** Requirements **
What do the lines from the top of the data through the line with "COL = scene.collection" say? Quote them exactly and include both ends.

::::

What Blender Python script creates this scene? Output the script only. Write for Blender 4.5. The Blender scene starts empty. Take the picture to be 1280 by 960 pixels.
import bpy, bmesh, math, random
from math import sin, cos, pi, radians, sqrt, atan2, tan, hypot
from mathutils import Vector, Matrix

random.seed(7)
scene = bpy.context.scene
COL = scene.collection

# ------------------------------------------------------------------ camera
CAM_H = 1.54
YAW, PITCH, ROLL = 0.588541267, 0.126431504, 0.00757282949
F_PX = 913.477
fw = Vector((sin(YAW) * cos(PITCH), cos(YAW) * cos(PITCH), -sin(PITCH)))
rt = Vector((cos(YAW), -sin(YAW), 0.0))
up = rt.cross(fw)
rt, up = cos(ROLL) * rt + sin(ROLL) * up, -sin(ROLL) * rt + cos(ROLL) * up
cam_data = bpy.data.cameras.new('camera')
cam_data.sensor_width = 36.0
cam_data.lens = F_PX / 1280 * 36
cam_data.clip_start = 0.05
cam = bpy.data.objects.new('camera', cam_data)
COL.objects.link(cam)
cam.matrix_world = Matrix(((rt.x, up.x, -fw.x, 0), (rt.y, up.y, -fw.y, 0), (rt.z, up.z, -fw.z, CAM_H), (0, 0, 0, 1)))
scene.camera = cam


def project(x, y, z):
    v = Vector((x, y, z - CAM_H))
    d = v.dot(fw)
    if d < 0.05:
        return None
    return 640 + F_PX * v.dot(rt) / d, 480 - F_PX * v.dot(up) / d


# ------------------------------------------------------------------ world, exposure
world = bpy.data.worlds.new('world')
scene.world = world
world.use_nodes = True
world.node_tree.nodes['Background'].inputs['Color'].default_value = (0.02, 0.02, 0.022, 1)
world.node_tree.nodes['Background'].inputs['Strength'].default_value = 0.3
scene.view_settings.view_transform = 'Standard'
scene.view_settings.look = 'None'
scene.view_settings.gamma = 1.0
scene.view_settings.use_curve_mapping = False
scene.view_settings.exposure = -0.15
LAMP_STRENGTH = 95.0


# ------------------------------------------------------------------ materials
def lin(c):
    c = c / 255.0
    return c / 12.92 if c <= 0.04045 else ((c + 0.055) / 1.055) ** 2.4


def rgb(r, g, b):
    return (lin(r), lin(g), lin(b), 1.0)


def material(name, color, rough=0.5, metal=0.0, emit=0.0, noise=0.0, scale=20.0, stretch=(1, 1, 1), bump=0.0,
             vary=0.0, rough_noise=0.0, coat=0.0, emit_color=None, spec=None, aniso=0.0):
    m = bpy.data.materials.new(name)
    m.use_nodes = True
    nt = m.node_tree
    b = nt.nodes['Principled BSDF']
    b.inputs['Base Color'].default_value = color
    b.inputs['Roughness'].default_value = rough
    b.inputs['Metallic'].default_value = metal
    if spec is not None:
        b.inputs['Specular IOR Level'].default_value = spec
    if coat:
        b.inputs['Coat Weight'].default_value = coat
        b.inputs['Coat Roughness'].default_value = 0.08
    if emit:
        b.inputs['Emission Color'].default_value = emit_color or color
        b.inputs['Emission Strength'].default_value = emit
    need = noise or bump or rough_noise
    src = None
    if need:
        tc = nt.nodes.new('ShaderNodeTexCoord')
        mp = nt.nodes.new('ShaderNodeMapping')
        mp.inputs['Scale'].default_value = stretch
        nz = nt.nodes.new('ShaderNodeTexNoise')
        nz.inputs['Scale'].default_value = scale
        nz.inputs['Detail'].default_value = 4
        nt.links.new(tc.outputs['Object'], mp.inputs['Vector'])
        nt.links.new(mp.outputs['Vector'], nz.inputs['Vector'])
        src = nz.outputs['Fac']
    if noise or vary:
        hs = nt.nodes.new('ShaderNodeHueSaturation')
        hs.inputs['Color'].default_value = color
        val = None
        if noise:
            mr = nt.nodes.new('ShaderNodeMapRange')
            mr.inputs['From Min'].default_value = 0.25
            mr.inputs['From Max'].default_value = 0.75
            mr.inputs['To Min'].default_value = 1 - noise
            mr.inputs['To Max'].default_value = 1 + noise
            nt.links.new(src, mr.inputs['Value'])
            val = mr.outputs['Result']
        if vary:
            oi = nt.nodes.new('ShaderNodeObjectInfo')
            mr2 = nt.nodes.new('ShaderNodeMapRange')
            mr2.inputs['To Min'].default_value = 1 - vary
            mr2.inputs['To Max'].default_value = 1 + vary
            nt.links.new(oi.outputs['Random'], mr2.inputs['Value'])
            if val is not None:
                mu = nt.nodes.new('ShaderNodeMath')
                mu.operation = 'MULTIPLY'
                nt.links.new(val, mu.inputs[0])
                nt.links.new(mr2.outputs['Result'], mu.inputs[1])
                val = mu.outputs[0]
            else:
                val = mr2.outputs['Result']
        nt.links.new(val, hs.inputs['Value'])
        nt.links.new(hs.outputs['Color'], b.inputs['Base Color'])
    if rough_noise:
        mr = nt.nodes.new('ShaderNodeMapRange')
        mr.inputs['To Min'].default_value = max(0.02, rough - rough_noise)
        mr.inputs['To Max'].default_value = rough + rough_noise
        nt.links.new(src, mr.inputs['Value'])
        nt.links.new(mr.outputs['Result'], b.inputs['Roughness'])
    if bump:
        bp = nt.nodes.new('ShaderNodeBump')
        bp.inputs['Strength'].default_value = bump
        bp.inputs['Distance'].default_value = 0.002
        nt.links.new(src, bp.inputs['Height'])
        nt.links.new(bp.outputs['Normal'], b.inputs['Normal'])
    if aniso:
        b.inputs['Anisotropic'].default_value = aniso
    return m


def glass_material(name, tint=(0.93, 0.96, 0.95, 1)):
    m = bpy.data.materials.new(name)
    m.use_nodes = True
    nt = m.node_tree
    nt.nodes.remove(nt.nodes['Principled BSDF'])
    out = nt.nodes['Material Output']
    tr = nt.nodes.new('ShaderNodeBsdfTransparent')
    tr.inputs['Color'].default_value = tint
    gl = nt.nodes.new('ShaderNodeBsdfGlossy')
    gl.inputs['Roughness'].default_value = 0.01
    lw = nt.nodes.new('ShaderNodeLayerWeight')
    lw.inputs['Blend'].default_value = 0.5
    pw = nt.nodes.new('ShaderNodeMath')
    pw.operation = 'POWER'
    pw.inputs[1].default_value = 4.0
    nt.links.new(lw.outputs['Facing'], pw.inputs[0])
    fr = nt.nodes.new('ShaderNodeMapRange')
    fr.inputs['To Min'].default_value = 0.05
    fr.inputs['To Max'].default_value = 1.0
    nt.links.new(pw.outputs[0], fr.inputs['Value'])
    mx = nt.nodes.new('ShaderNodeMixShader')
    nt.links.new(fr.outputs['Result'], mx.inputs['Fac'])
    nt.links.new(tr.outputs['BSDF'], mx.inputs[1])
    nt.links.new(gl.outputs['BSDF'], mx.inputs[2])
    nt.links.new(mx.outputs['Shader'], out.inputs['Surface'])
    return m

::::

** Final answer **
What Blender Python script creates this scene? Output the script only. Write for Blender 4.5. The Blender scene starts empty. Take the picture to be 1280 by 960 pixels.
import bpy, bmesh, math, random
from math import sin, cos, pi, radians, sqrt, atan2, tan, hypot
from mathutils import Vector, Matrix

random.seed(7)
scene = bpy.context.scene
COL = scene.collection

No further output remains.